Exercise instructions:
Repeat, exactly, the run of lines that opens with the line containing "by 1440 pixels." and closes with the line containing "fluted('pale fluted column in", and leave all other lines out.

Task material:

»»

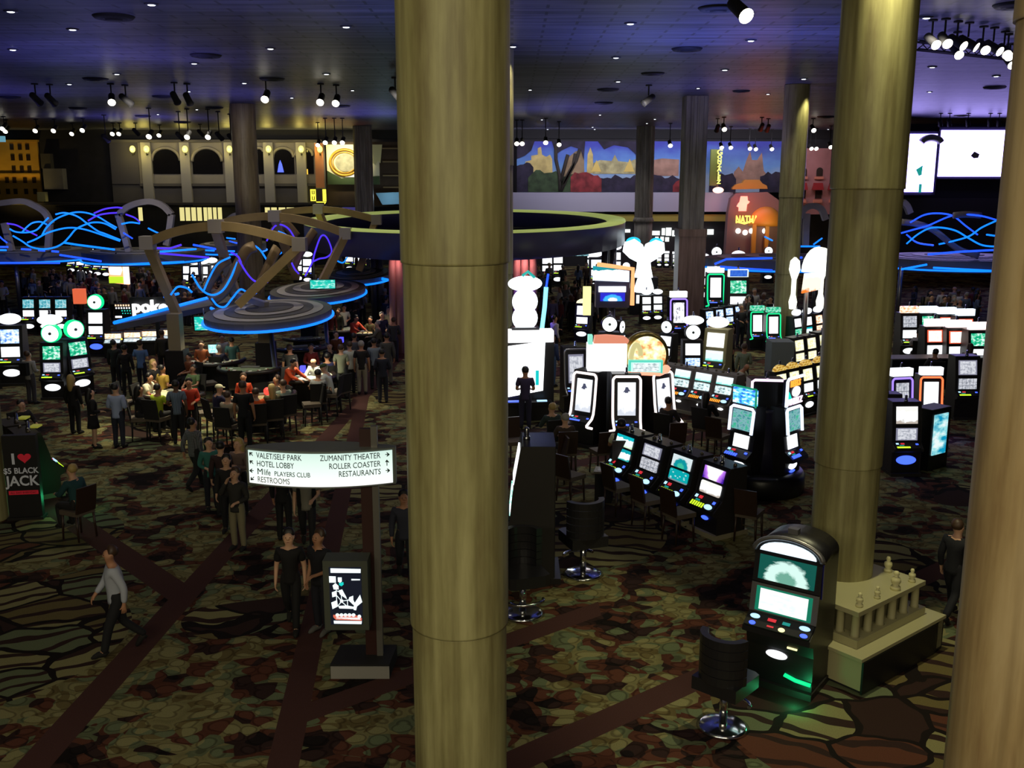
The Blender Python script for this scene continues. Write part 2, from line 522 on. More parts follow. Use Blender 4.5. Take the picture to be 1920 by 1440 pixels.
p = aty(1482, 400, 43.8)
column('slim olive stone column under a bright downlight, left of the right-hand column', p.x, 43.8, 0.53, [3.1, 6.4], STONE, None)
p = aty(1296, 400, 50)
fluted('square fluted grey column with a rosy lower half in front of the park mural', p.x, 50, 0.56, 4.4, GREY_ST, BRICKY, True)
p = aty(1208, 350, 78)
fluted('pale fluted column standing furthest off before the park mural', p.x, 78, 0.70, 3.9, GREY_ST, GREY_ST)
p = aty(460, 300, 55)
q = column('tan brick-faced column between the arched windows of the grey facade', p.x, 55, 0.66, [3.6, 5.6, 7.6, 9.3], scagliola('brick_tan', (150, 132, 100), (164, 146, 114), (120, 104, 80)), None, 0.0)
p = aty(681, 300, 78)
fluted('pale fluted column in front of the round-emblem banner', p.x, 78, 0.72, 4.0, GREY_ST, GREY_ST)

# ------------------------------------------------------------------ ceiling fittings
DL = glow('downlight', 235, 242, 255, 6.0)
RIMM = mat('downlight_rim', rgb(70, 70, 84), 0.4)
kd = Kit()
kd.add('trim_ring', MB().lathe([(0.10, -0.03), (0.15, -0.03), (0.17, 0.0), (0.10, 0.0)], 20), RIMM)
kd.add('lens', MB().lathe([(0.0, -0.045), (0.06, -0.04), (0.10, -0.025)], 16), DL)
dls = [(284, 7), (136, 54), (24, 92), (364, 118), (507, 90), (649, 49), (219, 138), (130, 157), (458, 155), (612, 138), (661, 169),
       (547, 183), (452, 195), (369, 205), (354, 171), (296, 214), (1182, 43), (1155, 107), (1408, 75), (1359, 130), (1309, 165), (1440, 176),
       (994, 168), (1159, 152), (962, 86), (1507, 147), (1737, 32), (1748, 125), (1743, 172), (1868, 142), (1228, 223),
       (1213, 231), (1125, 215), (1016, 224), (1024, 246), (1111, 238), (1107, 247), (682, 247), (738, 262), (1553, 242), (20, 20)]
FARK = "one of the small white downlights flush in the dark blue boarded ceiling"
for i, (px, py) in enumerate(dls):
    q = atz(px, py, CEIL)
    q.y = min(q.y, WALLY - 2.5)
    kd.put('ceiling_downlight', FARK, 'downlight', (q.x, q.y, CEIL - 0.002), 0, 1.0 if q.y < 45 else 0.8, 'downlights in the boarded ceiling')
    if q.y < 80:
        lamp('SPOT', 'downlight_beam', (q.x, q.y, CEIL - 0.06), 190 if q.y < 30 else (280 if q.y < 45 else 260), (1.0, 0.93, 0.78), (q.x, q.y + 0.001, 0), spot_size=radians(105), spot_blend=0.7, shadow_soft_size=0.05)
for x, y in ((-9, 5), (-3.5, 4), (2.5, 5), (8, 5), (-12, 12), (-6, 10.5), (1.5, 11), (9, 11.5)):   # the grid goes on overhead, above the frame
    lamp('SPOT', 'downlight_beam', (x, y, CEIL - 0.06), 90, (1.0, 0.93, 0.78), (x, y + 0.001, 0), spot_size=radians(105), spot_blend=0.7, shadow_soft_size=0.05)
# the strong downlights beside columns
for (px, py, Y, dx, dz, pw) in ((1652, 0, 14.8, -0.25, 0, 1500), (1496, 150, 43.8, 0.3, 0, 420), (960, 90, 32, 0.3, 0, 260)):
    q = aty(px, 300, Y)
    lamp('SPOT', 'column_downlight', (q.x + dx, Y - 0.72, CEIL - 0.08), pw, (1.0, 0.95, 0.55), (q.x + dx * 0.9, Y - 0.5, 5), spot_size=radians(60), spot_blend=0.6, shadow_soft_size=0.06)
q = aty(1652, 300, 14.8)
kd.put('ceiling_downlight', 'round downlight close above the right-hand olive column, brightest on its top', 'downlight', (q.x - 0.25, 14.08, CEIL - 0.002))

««
»»

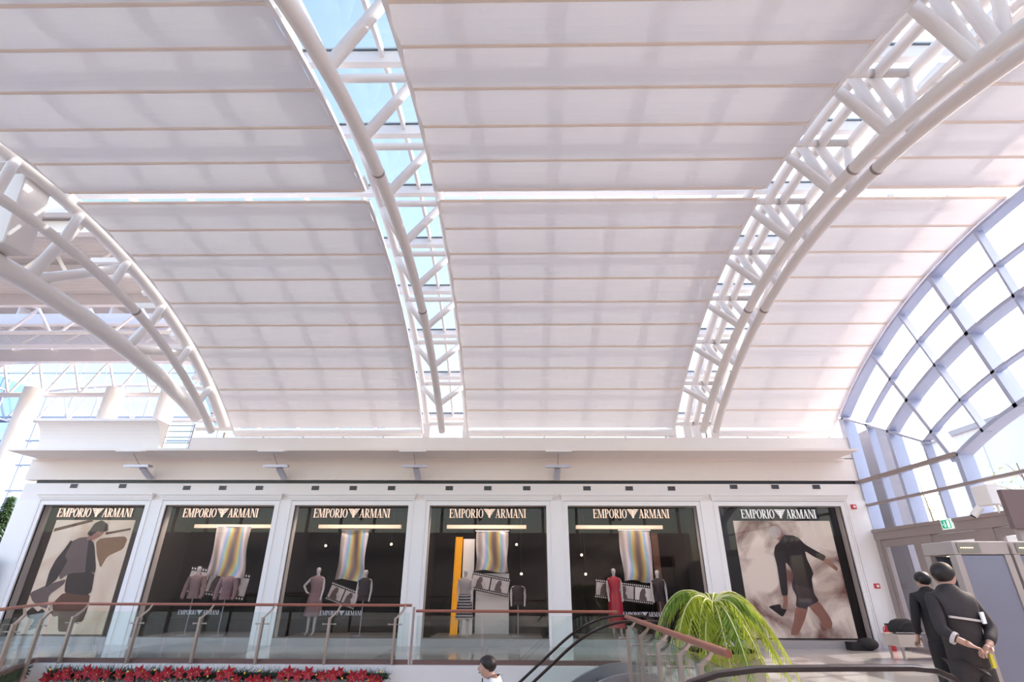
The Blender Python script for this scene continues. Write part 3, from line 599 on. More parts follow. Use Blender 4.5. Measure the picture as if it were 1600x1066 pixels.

««
»»

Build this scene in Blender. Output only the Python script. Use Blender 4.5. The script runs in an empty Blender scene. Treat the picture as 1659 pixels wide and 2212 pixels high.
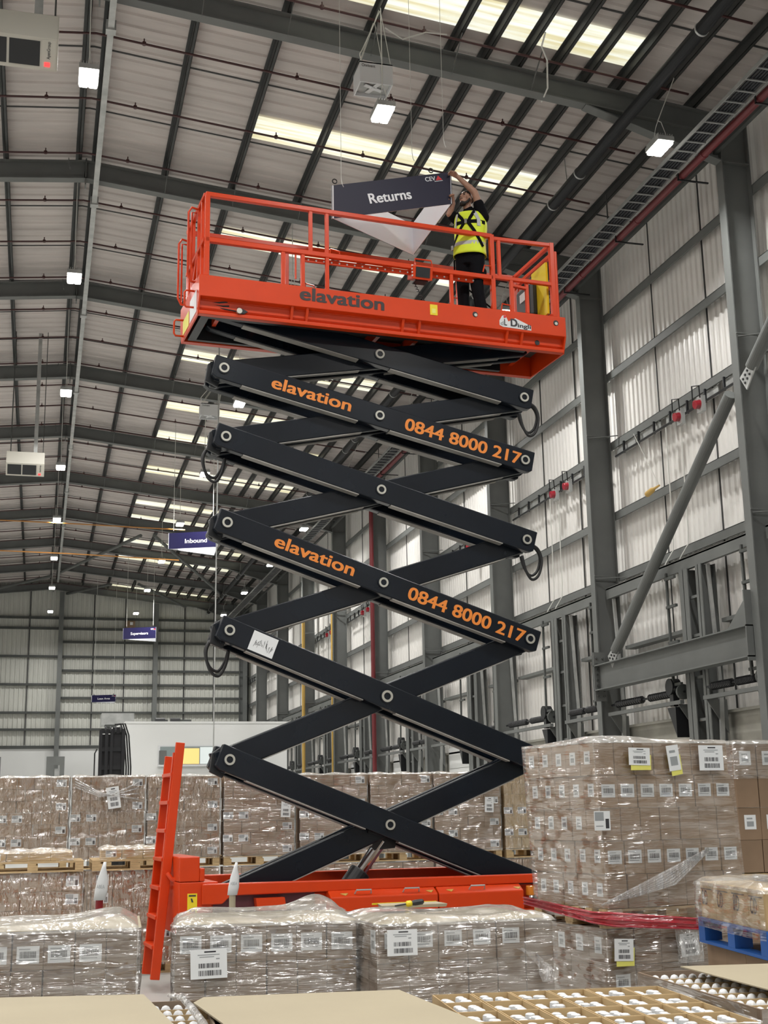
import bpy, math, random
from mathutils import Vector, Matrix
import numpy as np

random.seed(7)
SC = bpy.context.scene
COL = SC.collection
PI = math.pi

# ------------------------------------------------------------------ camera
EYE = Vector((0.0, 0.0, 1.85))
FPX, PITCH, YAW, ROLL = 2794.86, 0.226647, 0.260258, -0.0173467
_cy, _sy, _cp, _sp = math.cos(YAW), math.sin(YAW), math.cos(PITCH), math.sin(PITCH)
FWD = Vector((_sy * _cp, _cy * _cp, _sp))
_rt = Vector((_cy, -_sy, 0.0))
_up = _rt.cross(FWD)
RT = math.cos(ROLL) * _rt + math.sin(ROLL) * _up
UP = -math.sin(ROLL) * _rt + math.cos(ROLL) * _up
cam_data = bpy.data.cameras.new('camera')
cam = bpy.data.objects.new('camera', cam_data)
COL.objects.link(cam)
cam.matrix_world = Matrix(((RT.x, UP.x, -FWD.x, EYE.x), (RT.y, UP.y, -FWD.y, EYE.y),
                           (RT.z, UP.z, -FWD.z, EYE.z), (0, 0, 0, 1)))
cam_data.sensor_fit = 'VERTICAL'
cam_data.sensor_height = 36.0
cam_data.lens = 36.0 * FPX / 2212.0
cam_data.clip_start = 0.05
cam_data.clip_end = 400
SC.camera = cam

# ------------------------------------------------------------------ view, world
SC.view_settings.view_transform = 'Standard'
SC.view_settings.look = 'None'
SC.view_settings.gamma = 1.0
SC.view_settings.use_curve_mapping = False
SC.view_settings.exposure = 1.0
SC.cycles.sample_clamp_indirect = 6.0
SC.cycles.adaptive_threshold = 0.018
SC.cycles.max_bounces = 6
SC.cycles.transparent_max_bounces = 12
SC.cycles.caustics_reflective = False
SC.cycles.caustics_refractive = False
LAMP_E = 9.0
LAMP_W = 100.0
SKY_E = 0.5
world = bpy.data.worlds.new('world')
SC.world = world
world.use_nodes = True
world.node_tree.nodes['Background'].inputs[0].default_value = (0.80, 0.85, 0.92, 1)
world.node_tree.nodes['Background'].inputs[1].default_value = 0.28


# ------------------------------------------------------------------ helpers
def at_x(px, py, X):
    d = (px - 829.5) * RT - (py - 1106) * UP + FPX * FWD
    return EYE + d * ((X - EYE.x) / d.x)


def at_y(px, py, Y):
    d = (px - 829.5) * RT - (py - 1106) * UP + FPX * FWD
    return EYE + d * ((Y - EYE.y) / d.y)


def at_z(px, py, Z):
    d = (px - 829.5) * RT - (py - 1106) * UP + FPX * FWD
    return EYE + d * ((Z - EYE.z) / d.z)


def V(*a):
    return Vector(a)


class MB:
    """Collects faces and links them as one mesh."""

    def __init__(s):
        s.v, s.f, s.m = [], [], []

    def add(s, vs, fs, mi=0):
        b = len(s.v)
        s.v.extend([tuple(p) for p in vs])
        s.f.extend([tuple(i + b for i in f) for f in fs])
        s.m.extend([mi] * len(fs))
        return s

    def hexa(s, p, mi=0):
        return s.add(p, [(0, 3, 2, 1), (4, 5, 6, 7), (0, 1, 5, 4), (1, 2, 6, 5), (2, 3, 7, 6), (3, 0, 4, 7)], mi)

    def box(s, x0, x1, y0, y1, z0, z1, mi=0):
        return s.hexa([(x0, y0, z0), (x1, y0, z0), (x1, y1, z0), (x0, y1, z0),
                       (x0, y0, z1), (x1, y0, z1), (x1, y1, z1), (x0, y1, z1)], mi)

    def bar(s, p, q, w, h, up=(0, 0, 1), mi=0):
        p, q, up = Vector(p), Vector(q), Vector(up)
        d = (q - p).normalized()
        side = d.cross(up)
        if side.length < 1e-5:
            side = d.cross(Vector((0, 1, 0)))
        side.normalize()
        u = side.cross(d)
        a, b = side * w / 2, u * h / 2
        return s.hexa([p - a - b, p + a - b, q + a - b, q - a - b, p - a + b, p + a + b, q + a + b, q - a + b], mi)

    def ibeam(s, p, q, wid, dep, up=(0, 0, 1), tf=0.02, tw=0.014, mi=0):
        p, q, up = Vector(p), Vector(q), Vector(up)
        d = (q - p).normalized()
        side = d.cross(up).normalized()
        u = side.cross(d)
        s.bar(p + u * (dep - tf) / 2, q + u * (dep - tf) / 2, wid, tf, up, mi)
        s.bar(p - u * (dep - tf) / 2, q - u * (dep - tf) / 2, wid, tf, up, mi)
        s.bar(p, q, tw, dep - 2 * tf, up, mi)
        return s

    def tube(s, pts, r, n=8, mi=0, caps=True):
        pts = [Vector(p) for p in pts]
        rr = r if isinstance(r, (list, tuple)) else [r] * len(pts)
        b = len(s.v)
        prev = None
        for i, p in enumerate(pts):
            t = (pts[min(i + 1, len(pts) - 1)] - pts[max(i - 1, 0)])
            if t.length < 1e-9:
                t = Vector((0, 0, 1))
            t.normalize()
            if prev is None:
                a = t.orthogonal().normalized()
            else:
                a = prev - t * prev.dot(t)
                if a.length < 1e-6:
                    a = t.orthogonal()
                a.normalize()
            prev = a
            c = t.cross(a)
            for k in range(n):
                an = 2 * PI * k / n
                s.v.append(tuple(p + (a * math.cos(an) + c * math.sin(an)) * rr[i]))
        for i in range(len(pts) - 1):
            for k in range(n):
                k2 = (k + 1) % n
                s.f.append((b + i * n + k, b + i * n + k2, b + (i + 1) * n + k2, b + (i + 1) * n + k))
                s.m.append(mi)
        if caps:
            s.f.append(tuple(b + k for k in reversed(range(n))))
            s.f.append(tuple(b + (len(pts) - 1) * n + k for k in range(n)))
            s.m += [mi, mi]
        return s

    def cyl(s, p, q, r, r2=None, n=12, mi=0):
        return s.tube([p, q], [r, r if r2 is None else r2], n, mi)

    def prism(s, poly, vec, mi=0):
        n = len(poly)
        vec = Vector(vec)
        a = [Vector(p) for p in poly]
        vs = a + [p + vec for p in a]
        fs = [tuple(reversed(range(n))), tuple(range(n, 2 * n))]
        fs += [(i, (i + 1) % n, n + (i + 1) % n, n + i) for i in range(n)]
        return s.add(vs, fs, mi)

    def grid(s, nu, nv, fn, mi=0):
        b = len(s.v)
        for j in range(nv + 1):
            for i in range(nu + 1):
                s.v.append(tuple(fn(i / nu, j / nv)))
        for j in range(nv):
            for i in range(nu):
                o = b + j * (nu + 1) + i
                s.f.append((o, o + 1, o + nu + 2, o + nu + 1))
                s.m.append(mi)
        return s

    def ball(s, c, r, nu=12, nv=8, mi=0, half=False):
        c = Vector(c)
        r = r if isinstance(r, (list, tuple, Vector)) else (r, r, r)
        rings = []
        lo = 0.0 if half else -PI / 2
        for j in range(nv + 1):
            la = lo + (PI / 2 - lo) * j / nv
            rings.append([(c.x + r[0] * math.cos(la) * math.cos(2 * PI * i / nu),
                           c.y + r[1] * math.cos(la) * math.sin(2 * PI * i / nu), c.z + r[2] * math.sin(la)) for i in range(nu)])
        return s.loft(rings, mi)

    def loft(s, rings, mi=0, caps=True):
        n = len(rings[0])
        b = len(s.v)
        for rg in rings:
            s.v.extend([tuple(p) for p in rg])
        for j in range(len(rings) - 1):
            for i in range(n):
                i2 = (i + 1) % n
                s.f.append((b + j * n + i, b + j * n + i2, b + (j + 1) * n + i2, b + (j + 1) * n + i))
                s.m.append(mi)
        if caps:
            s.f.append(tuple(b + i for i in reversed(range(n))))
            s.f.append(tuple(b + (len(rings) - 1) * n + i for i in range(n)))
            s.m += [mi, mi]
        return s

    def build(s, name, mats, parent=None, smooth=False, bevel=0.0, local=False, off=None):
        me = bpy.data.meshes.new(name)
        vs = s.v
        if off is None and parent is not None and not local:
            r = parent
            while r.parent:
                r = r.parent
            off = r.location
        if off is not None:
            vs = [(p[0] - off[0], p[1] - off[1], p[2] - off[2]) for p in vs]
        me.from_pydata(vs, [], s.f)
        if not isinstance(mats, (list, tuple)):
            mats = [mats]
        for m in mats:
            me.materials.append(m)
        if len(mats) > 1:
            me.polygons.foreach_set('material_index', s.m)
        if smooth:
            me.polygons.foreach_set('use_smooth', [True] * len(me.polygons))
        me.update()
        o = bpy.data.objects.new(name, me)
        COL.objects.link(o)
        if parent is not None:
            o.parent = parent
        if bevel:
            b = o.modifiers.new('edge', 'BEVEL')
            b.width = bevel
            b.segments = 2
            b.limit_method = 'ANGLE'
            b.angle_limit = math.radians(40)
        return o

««

Task response:
The Blender Python script for this scene continues. Write part 2, from line 522 on. More parts follow. Use Blender 4.5. Take the picture to be 1920 by 1440 pixels.
p = aty(1482, 400, 43.8)
column('slim olive stone column under a bright downlight, left of the right-hand column', p.x, 43.8, 0.53, [3.1, 6.4], STONE, None)
p = aty(1296, 400, 50)
fluted('square fluted grey column with a rosy lower half in front of the park mural', p.x, 50, 0.56, 4.4, GREY_ST, BRICKY, True)
p = aty(1208, 350, 78)
fluted('pale fluted column standing furthest off before the park mural', p.x, 78, 0.70, 3.9, GREY_ST, GREY_ST)
p = aty(460, 300, 55)
q = column('tan brick-faced column between the arched windows of the grey facade', p.x, 55, 0.66, [3.6, 5.6, 7.6, 9.3], scagliola('brick_tan', (150, 132, 100), (164, 146, 114), (120, 104, 80)), None, 0.0)
p = aty(681, 300, 78)
fluted('pale fluted column in front of the round-emblem banner', p.x, 78, 0.72, 4.0, GREY_ST, GREY_ST)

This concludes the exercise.